Prior to going to meet the attorney I had stated that I wanted to get some answers. I was not immediately ready to file for divorce. We had some things to take care of first. I wanted to know what my legal liablility is in the event my husband, the a, drives while intoxicated and harms someone. We own a business together and he drives for business purposes. So, instead of giving me an answer, she tells me to call my insurance company. Did I need to pay money for that response?
Then she began putting pressure on me. She told me to file for the divorce immediately. When I told her that I wont file until the business is sold, she told me I should give my share of the business to my husband and walk away from my lifesavings which I have invested in it. I told her that was not an option.
Then she told me that she can tell that I am depressed because I am unwilling to file immediately and I seem confused as to my intentions.

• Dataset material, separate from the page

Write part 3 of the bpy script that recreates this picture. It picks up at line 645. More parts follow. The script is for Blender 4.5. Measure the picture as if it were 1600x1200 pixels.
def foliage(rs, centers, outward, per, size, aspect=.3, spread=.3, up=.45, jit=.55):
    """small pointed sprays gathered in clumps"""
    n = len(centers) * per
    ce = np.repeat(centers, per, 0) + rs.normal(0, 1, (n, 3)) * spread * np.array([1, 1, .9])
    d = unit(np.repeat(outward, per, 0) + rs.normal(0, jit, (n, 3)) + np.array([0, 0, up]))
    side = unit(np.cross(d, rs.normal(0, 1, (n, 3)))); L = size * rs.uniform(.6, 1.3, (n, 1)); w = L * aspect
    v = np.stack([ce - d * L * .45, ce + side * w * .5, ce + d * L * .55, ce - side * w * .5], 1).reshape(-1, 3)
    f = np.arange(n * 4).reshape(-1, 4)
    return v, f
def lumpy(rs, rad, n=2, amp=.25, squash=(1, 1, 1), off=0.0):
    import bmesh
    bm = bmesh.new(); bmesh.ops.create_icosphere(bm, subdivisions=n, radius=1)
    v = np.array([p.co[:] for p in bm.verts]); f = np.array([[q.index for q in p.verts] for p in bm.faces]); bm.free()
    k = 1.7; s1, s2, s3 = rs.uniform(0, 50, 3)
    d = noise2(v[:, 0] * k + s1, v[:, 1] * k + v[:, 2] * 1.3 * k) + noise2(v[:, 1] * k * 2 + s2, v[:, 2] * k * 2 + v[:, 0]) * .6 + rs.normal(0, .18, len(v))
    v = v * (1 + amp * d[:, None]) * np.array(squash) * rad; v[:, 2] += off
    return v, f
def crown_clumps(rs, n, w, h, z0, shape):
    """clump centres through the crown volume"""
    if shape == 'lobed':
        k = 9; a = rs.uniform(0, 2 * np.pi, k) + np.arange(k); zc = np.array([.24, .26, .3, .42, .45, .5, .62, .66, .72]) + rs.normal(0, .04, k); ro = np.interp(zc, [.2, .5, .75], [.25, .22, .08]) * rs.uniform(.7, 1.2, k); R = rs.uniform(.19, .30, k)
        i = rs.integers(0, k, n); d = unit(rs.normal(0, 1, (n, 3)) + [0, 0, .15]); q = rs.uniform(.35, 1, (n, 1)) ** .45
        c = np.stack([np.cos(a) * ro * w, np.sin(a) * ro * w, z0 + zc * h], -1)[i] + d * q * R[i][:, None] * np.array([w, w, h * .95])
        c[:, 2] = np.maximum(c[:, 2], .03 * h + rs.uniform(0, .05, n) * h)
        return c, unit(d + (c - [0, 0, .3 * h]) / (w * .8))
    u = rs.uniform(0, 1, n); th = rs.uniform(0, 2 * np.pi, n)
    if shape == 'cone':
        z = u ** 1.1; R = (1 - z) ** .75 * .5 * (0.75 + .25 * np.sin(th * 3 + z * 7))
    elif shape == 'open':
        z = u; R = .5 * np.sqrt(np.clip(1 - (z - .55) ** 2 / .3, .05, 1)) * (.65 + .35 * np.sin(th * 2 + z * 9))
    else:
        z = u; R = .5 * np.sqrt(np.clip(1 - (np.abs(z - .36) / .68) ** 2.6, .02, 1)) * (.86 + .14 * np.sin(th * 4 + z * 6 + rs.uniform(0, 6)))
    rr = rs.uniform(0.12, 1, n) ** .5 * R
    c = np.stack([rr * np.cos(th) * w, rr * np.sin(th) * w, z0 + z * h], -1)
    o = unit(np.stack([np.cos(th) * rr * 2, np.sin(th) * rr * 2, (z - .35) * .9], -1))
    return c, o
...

I wonder how many people going to see a divorce attorney walk in with a smile on their faces and joy in their hearts?
I've decided that she is not the attorney to represent me.
I spoke with an attorney last week for the same reasons. I wanted to see how to get my a to leave. Well, she didnt tell me what I wanted to hear either. SHe said " you cant" .. You have to leave or file for divorce and get a temporary injunction to make him leave. She went on to tell me that a temporary injunction doesnt happen often so i might want to make other arrangements. I would probably end up with the house with the kids but in the meantime, either deal with it or move yourself and your kids..
My point ??? I am with you, it is so hard I am just going to keep praying and protecting myself and my kids.. Taking it one day at a time.. That is ALL I can do..
Thanks for that post. It makes me feel so much better.
I'm not sure about my attorney either and I have filed the divorce and had a few very expensive phone conversations.
He has a great rep--but he lacks a bit of the emotional factor if you know what I mean.
To him my A is just another "son of a gun" who is not supporting his family. And that is a true fact---but the addiction is running his life and he is running from life.
I too wanted an easy fix to get him to move out. That's not easy to do. My A continues to come and go and I have no legal leg to stand on. I could move out--but with 2 toddlers that's just not easy--or is that an excuse??
He's here right now and I really want him to leave. He's not drinking--never does at home.